_Work instructions_. Return each line of the data below exactly, omitting any pictures.

● ● ● ● ●

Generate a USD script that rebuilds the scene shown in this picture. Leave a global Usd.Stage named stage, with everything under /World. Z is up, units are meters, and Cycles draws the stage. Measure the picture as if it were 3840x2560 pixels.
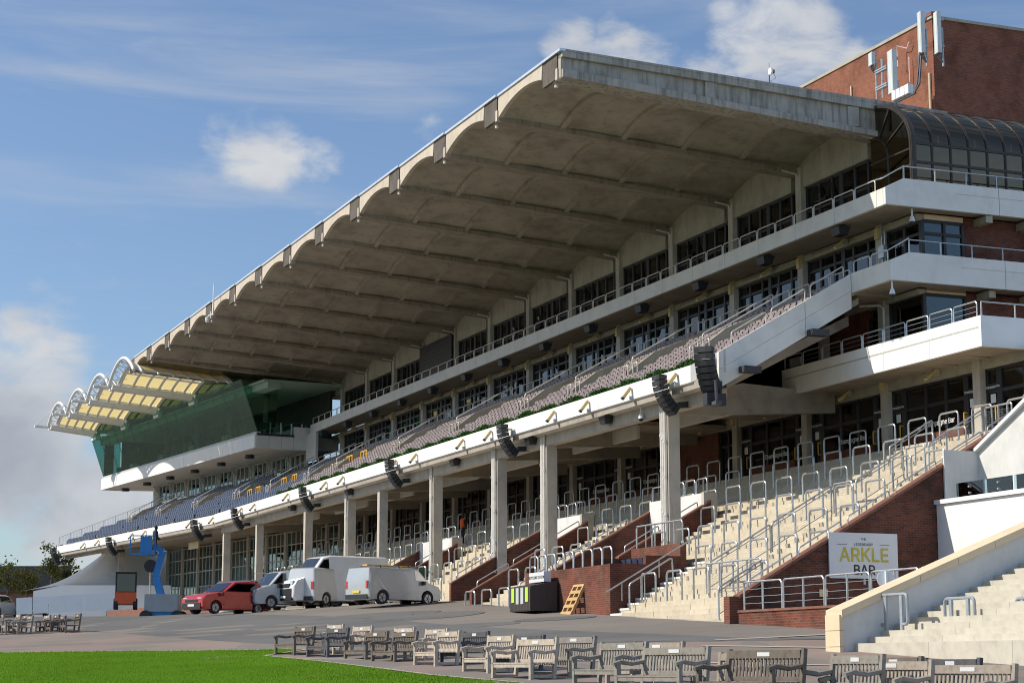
import math, random
import numpy as np
import trimesh
import shapely
from shapely.geometry import Polygon, box as sbox_poly
from scipy.interpolate import RBFInterpolator
import usdkit, meshkit
from pxr import Usd, UsdGeom, UsdLux, UsdShade, Gf, Sdf, Vt

stage = Usd.Stage.CreateInMemory()
UsdGeom.SetStageUpAxis(stage, 'Z')
UsdGeom.SetStageMetersPerUnit(stage, 1.0)
world = UsdGeom.Xform.Define(stage, '/World')
UsdGeom.Scope.Define(stage, '/World/Looks')
PI = math.pi
rng = random.Random(7)
nrg = np.random.default_rng(7)

# ------------------------------------------------------------------ camera
PITCH = math.atan(1220 / 7220)
EYE = np.array([0, 0, 1.6])
cam = UsdGeom.Camera.Define(stage, '/World/camera')
cam.CreateHorizontalApertureAttr(36.0)
cam.CreateVerticalApertureAttr(24.0)
cam.CreateFocalLengthAttr(36.0 * 7220 / 3840)
cam.CreateClippingRangeAttr(Gf.Vec2f(0.5, 6000))
cam.AddTranslateOp().Set(Gf.Vec3d(*EYE))
cam.AddRotateXOp().Set(90 + math.degrees(PITCH))
cam.CreateExposureAttr(0.22)

# ------------------------------------------------------------------ sun and sky
SUN_EL, SUN_ROT = math.radians(38.5), -1.53
sun_dir = np.array([math.sin(SUN_ROT) * math.cos(SUN_EL), math.cos(SUN_ROT) * math.cos(SUN_EL), math.sin(SUN_EL)])
sun = UsdLux.DistantLight.Define(stage, '/World/sun')
sun.CreateNormalizeAttr(True)
sun.CreateIntensityAttr(1.15)
sun.CreateAngleAttr(0.53)
sun.CreateColorAttr(Gf.Vec3f(1.0, 0.93, 0.82))
m = Gf.Matrix4d().SetRotate(Gf.Rotation(Gf.Vec3d(0, 0, 1), Gf.Vec3d(*map(float, sun_dir))))
sun.AddTransformOp().Set(m)


def pixel_dir(x, y):
    X, Y = (x - 1920) / 7220, -(y - 1280) / 7220
    d = np.array([X, math.cos(PITCH) - Y * math.sin(PITCH), math.sin(PITCH) + Y * math.cos(PITCH)])
    return d / np.linalg.norm(d)


def sky_material():
    n, l = {}, []
    n['tc'] = ('texture_coordinate', {})
    n['sky'] = ('sky_texture', {'sky_type': 'single_scattering', 'sun_disc': False, 'sun_elevation': SUN_EL, 'sun_rotation': SUN_ROT, 'air_density': 1.0, 'aerosol_density': 0.7, 'ozone_density': 2.0})
    l.append(('tc.generated', 'nmap.vector'))
    n['nmap'] = ('mapping', {'mapping_type': 'point', 'scale': (1, 1, 1.9), 'location': (0.37, 0.0, 0.0)})
    n['n1'] = ('noise_texture', {'scale': 22.0, 'detail': 9.0, 'roughness': 0.60, 'distortion': 0.35})
    l.append(('nmap.vector', 'n1.vector'))
    n['n2map'] = ('mapping', {'mapping_type': 'point', 'scale': (0.8, 1, 7.0), 'rotation': (0.0, 0.06, 0.0), 'location': (3.1, 0.4, 0.2)})
    l.append(('tc.generated', 'n2map.vector'))
    n['n2'] = ('noise_texture', {'scale': 5.0, 'detail': 7.0, 'roughness': 0.55, 'distortion': 0.5})
    l.append(('n2map.vector', 'n2.vector'))
    # cloud masses seen in the photograph: (pixel direction, angular radius in degrees, weight)
    blobs = [((1000, 560), 1.9, .42), ((830, 500), 1.0, .25), ((1180, 600), 1.1, .30),
             ((2350, 270), 2.2, .40), ((2150, 180), 1.3, .34), ((1950, 480), 1.6, .22), ((2600, 330), 1.6, .3), ((1700, 520), 1.5, .16),
             ((2950, 190), 2.4, .50), ((2750, 110), 1.3, .35), ((3150, 300), 1.7, .40), ((2700, 300), 1.3, .3),
             ((120, 1330), 2.6, .40), ((60, 1700), 3.2, .55), ((350, 1950), 3.0, .55), ((-300, 1500), 4.0, .55), ((130, 1130), 1.0, .25), ((500, 1700), 2.2, .30)]
    last = None
    for i, (p, r, w) in enumerate(blobs):
        d = pixel_dir(*p)
        n[f'd{i}'] = ('vector_math', {'math_type': 'dot_product', 'vector2': tuple(d)})
        l.append(('tc.generated', f'd{i}.vector1'))
        n[f'm{i}'] = ('map_range', {'range_type': 'smoothstep', 'from_min': math.cos(math.radians(r)), 'from_max': 1.0, 'to_min': 0.0, 'to_max': w, 'clamp': True})
        l.append((f'd{i}.value', f'm{i}.value'))
        if last:
            n[f'a{i}'] = ('math', {'math_type': 'maximum'})
            l += [(last, f'a{i}.value1'), (f'm{i}.result', f'a{i}.value2')]
            last = f'a{i}.value'
        else:
            last = f'm{i}.result'
    n['sum'] = ('math', {'math_type': 'add'})
    l += [(last, 'sum.value1'), ('n1.fac', 'sum.value2')]
    n['cum'] = ('map_range', {'range_type': 'smoothstep', 'from_min': 0.62, 'from_max': 1.0, 'to_min': 0.0, 'to_max': 0.95, 'clamp': True})
    l.append(('sum.value', 'cum.value'))
    n['cir'] = ('map_range', {'range_type': 'smoothstep', 'from_min': 0.46, 'from_max': 0.82, 'to_min': 0.05, 'to_max': 0.62, 'clamp': True})
    l.append(('n2.fac', 'cir.value'))
    # cloud light and shade by a coarser noise, shifted towards the sun
    n['n3map'] = ('mapping', {'mapping_type': 'point', 'scale': (1, 1, 1.7), 'location': (0.40, 0.0, -0.045)})
    l.append(('tc.generated', 'n3map.vector'))
    n['n3'] = ('noise_texture', {'scale': 9.0, 'detail': 5.0, 'roughness': 0.55, 'distortion': 0.2})
    l.append(('n3map.vector', 'n3.vector'))
    n['shade'] = ('rgb_ramp', {'ramp': [(0.30, (CL * .98, CL * .99, CL * 1.0)), (0.52, (CL * .78, CL * .81, CL * .86)), (0.75, (CL * .52, CL * .56, CL * .64))]})
    l.append(('n3.fac', 'shade.fac'))
    n['mix1'] = ('mix_color', {'b': (CL * .70, CL * .76, CL * .86), 'use_clamp': False})
    n['mix2'] = ('mix_color', {'use_clamp': False})
    n['tone'] = ('mix_color', {'blend_type': 'multiply', 'fac': 1.0, 'b': (0.88, 0.98, 1.10), 'use_clamp': False})
    l += [('sky.color', 'tone.a'), ('tone.result', 'mix1.a'), ('cir.result', 'mix1.fac'), ('mix1.result', 'mix2.a'), ('shade.color', 'mix2.b'), ('cum.result', 'mix2.fac')]
    n['bg'] = ('background_shader', {'strength': 0.10})
    l.append(('mix2.result', 'bg.color'))
    return usdkit.material(stage, '/World/Looks/sky_look', n, l, surface='bg.background')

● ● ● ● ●

_Exercise solution_.
Generate a USD script that rebuilds the scene shown in this picture. Leave a global Usd.Stage named stage, with everything under /World. Z is up, units are meters, and Cycles draws the stage. Measure the picture as if it were 3840x2560 pixels.
import math, random
import numpy as np
import trimesh
import shapely
from shapely.geometry import Polygon, box as sbox_poly
from scipy.interpolate import RBFInterpolator
import usdkit, meshkit
from pxr import Usd, UsdGeom, UsdLux, UsdShade, Gf, Sdf, Vt

stage = Usd.Stage.CreateInMemory()
UsdGeom.SetStageUpAxis(stage, 'Z')
UsdGeom.SetStageMetersPerUnit(stage, 1.0)
world = UsdGeom.Xform.Define(stage, '/World')
UsdGeom.Scope.Define(stage, '/World/Looks')
PI = math.pi
rng = random.Random(7)
nrg = np.random.default_rng(7)

# ------------------------------------------------------------------ camera
PITCH = math.atan(1220 / 7220)
EYE = np.array([0, 0, 1.6])
cam = UsdGeom.Camera.Define(stage, '/World/camera')
cam.CreateHorizontalApertureAttr(36.0)
cam.CreateVerticalApertureAttr(24.0)
cam.CreateFocalLengthAttr(36.0 * 7220 / 3840)
cam.CreateClippingRangeAttr(Gf.Vec2f(0.5, 6000))
cam.AddTranslateOp().Set(Gf.Vec3d(*EYE))
cam.AddRotateXOp().Set(90 + math.degrees(PITCH))
cam.CreateExposureAttr(0.22)

# ------------------------------------------------------------------ sun and sky
SUN_EL, SUN_ROT = math.radians(38.5), -1.53
sun_dir = np.array([math.sin(SUN_ROT) * math.cos(SUN_EL), math.cos(SUN_ROT) * math.cos(SUN_EL), math.sin(SUN_EL)])
sun = UsdLux.DistantLight.Define(stage, '/World/sun')
sun.CreateNormalizeAttr(True)
sun.CreateIntensityAttr(1.15)
sun.CreateAngleAttr(0.53)
sun.CreateColorAttr(Gf.Vec3f(1.0, 0.93, 0.82))
m = Gf.Matrix4d().SetRotate(Gf.Rotation(Gf.Vec3d(0, 0, 1), Gf.Vec3d(*map(float, sun_dir))))
sun.AddTransformOp().Set(m)


def pixel_dir(x, y):
    X, Y = (x - 1920) / 7220, -(y - 1280) / 7220
    d = np.array([X, math.cos(PITCH) - Y * math.sin(PITCH), math.sin(PITCH) + Y * math.cos(PITCH)])
    return d / np.linalg.norm(d)


def sky_material():
    n, l = {}, []
    n['tc'] = ('texture_coordinate', {})
    n['sky'] = ('sky_texture', {'sky_type': 'single_scattering', 'sun_disc': False, 'sun_elevation': SUN_EL, 'sun_rotation': SUN_ROT, 'air_density': 1.0, 'aerosol_density': 0.7, 'ozone_density': 2.0})
    l.append(('tc.generated', 'nmap.vector'))
    n['nmap'] = ('mapping', {'mapping_type': 'point', 'scale': (1, 1, 1.9), 'location': (0.37, 0.0, 0.0)})
    n['n1'] = ('noise_texture', {'scale': 22.0, 'detail': 9.0, 'roughness': 0.60, 'distortion': 0.35})
    l.append(('nmap.vector', 'n1.vector'))
    n['n2map'] = ('mapping', {'mapping_type': 'point', 'scale': (0.8, 1, 7.0), 'rotation': (0.0, 0.06, 0.0), 'location': (3.1, 0.4, 0.2)})
    l.append(('tc.generated', 'n2map.vector'))
    n['n2'] = ('noise_texture', {'scale': 5.0, 'detail': 7.0, 'roughness': 0.55, 'distortion': 0.5})
    l.append(('n2map.vector', 'n2.vector'))
    # cloud masses seen in the photograph: (pixel direction, angular radius in degrees, weight)
    blobs = [((1000, 560), 1.9, .42), ((830, 500), 1.0, .25), ((1180, 600), 1.1, .30),
             ((2350, 270), 2.2, .40), ((2150, 180), 1.3, .34), ((1950, 480), 1.6, .22), ((2600, 330), 1.6, .3), ((1700, 520), 1.5, .16),
             ((2950, 190), 2.4, .50), ((2750, 110), 1.3, .35), ((3150, 300), 1.7, .40), ((2700, 300), 1.3, .3),
             ((120, 1330), 2.6, .40), ((60, 1700), 3.2, .55), ((350, 1950), 3.0, .55), ((-300, 1500), 4.0, .55), ((130, 1130), 1.0, .25), ((500, 1700), 2.2, .30)]
    last = None
    for i, (p, r, w) in enumerate(blobs):
        d = pixel_dir(*p)
        n[f'd{i}'] = ('vector_math', {'math_type': 'dot_product', 'vector2': tuple(d)})
        l.append(('tc.generated', f'd{i}.vector1'))
        n[f'm{i}'] = ('map_range', {'range_type': 'smoothstep', 'from_min': math.cos(math.radians(r)), 'from_max': 1.0, 'to_min': 0.0, 'to_max': w, 'clamp': True})
        l.append((f'd{i}.value', f'm{i}.value'))
        if last:
            n[f'a{i}'] = ('math', {'math_type': 'maximum'})
            l += [(last, f'a{i}.value1'), (f'm{i}.result', f'a{i}.value2')]
            last = f'a{i}.value'
        else:
            last = f'm{i}.result'
    n['sum'] = ('math', {'math_type': 'add'})
    l += [(last, 'sum.value1'), ('n1.fac', 'sum.value2')]
    n['cum'] = ('map_range', {'range_type': 'smoothstep', 'from_min': 0.62, 'from_max': 1.0, 'to_min': 0.0, 'to_max': 0.95, 'clamp': True})
    l.append(('sum.value', 'cum.value'))
    n['cir'] = ('map_range', {'range_type': 'smoothstep', 'from_min': 0.46, 'from_max': 0.82, 'to_min': 0.05, 'to_max': 0.62, 'clamp': True})
    l.append(('n2.fac', 'cir.value'))
    # cloud light and shade by a coarser noise, shifted towards the sun
    n['n3map'] = ('mapping', {'mapping_type': 'point', 'scale': (1, 1, 1.7), 'location': (0.40, 0.0, -0.045)})
    l.append(('tc.generated', 'n3map.vector'))
    n['n3'] = ('noise_texture', {'scale': 9.0, 'detail': 5.0, 'roughness': 0.55, 'distortion': 0.2})
    l.append(('n3map.vector', 'n3.vector'))
    n['shade'] = ('rgb_ramp', {'ramp': [(0.30, (CL * .98, CL * .99, CL * 1.0)), (0.52, (CL * .78, CL * .81, CL * .86)), (0.75, (CL * .52, CL * .56, CL * .64))]})
    l.append(('n3.fac', 'shade.fac'))
    n['mix1'] = ('mix_color', {'b': (CL * .70, CL * .76, CL * .86), 'use_clamp': False})
    n['mix2'] = ('mix_color', {'use_clamp': False})
    n['tone'] = ('mix_color', {'blend_type': 'multiply', 'fac': 1.0, 'b': (0.88, 0.98, 1.10), 'use_clamp': False})
    l += [('sky.color', 'tone.a'), ('tone.result', 'mix1.a'), ('cir.result', 'mix1.fac'), ('mix1.result', 'mix2.a'), ('shade.color', 'mix2.b'), ('cum.result', 'mix2.fac')]
    n['bg'] = ('background_shader', {'strength': 0.10})
    l.append(('mix2.result', 'bg.color'))
    return usdkit.material(stage, '/World/Looks/sky_look', n, l, surface='bg.background')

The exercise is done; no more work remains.